Tradice českých (a slovenských) bádání o dějinách ruské literatury po roce 1945 (syntézy a lexikony)

Title in English Overview of Czech (and Slovak) Research into the History of Russian Literature after 1945 (Synthetic Studies and Reference Works)
Authors

ŠAUR Josef

Year of publication 2016
Type Appeared in Conference without Proceedings
MU Faculty or unit

Faculty of Arts

Citation
Description This study aims to provide a historiographical assessment of synthetic studies and reference works dealing with the history of Russian literature produced by Czech and Czechoslovak Russian scholars after 1945. During the short-lived Third Czechoslovak Republic (1945–1948), an interesting publication by Josef Jirásek and inspiring texts by Bohumil Mathesius were published in this area of study.
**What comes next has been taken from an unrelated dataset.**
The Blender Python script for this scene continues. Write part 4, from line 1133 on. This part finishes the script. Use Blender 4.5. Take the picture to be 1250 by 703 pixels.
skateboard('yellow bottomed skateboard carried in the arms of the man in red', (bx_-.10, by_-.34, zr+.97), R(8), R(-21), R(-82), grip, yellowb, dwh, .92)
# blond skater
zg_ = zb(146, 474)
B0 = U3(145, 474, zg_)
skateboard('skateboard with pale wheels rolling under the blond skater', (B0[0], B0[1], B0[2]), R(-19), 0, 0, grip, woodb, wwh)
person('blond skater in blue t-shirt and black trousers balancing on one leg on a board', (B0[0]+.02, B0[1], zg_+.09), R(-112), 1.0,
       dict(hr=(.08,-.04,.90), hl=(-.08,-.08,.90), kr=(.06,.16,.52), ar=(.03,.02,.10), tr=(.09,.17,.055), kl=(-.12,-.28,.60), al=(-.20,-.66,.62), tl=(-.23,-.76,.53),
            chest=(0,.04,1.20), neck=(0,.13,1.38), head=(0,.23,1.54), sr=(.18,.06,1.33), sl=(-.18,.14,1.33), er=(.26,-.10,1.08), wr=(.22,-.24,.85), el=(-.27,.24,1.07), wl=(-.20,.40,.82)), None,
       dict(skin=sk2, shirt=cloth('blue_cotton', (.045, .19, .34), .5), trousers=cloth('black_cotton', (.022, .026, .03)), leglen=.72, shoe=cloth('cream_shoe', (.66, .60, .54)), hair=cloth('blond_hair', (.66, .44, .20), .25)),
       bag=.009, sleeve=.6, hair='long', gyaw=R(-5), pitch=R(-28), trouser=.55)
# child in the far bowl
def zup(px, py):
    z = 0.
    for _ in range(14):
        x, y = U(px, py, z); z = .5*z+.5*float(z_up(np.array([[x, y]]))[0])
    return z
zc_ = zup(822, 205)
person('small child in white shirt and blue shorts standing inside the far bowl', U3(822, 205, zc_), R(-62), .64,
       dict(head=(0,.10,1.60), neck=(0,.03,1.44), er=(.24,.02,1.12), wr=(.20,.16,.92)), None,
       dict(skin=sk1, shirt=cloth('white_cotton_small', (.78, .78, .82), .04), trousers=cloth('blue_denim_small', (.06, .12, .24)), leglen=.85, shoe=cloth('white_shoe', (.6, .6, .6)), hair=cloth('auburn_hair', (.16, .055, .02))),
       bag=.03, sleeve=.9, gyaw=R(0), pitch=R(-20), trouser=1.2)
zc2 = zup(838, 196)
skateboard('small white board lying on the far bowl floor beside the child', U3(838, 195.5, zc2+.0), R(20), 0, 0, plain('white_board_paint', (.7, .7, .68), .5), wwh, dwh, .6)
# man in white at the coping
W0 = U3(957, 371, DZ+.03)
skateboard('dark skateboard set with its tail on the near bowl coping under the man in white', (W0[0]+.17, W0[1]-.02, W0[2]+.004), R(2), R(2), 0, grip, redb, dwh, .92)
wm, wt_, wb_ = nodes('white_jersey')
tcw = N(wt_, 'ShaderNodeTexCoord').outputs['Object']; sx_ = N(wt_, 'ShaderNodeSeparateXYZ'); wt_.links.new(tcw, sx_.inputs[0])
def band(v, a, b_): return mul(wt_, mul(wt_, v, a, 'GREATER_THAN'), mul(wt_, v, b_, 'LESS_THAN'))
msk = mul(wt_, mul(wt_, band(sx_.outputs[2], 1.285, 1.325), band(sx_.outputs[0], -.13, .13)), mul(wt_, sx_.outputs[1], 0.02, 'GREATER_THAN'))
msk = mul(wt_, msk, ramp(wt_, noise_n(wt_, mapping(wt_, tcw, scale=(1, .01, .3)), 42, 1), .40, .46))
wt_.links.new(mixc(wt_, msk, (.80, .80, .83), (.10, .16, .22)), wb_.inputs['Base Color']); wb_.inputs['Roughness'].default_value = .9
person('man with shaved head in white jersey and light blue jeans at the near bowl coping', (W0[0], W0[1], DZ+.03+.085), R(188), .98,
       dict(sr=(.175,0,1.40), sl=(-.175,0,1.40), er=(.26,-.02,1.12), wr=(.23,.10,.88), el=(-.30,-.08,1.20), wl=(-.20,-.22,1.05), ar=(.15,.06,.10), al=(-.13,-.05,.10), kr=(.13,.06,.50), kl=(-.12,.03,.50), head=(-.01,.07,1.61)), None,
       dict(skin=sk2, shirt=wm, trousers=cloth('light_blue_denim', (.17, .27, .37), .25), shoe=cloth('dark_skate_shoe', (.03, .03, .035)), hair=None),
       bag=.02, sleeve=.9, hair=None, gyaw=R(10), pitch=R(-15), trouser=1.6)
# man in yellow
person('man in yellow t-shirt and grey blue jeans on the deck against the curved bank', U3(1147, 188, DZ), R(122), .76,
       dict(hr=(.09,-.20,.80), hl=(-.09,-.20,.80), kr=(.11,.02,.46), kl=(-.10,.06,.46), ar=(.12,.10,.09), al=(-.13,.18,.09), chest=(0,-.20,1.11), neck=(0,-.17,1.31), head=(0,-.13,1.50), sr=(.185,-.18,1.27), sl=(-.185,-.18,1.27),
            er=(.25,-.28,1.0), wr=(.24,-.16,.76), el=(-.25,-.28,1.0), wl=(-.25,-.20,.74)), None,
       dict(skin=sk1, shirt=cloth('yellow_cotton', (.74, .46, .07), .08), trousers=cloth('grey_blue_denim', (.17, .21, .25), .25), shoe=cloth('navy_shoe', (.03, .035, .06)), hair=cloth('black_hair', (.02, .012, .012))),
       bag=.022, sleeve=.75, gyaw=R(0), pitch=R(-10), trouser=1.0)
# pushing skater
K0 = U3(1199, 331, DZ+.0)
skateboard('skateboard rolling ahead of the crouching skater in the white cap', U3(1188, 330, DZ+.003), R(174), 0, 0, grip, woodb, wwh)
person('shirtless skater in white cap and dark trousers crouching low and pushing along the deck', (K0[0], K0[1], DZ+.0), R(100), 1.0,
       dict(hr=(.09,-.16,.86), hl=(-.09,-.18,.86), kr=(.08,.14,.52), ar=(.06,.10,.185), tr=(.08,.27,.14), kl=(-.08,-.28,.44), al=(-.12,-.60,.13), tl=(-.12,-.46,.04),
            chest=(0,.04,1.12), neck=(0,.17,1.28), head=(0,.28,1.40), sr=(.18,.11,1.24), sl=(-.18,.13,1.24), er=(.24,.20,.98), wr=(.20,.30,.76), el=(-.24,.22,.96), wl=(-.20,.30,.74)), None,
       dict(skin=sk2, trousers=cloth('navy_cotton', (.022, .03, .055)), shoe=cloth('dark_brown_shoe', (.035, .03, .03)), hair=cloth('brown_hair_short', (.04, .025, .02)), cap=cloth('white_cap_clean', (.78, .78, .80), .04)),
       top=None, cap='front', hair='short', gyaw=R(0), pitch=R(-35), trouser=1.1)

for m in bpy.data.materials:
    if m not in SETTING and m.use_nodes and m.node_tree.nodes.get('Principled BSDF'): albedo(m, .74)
After 1948, the domestic tradition of the study of Russian literature had to conform to the influence of Soviet scholarship. While numerous works of literary history and especially university textbooks were published before 1989, only rarely did they reflect the evolution of Russian literature as a whole. Most focused on the Soviet era. The lack of works covering the whole span of literary history was partially filled in by translations of Soviet synthetic studies. After 1989, the circumstances were for some time not favourable for a more profound synthetic study of Russian literary history, but several high-quality studies of specific historical periods as well as a crucial dictionary covering all three Eastern Slavic literatures were published.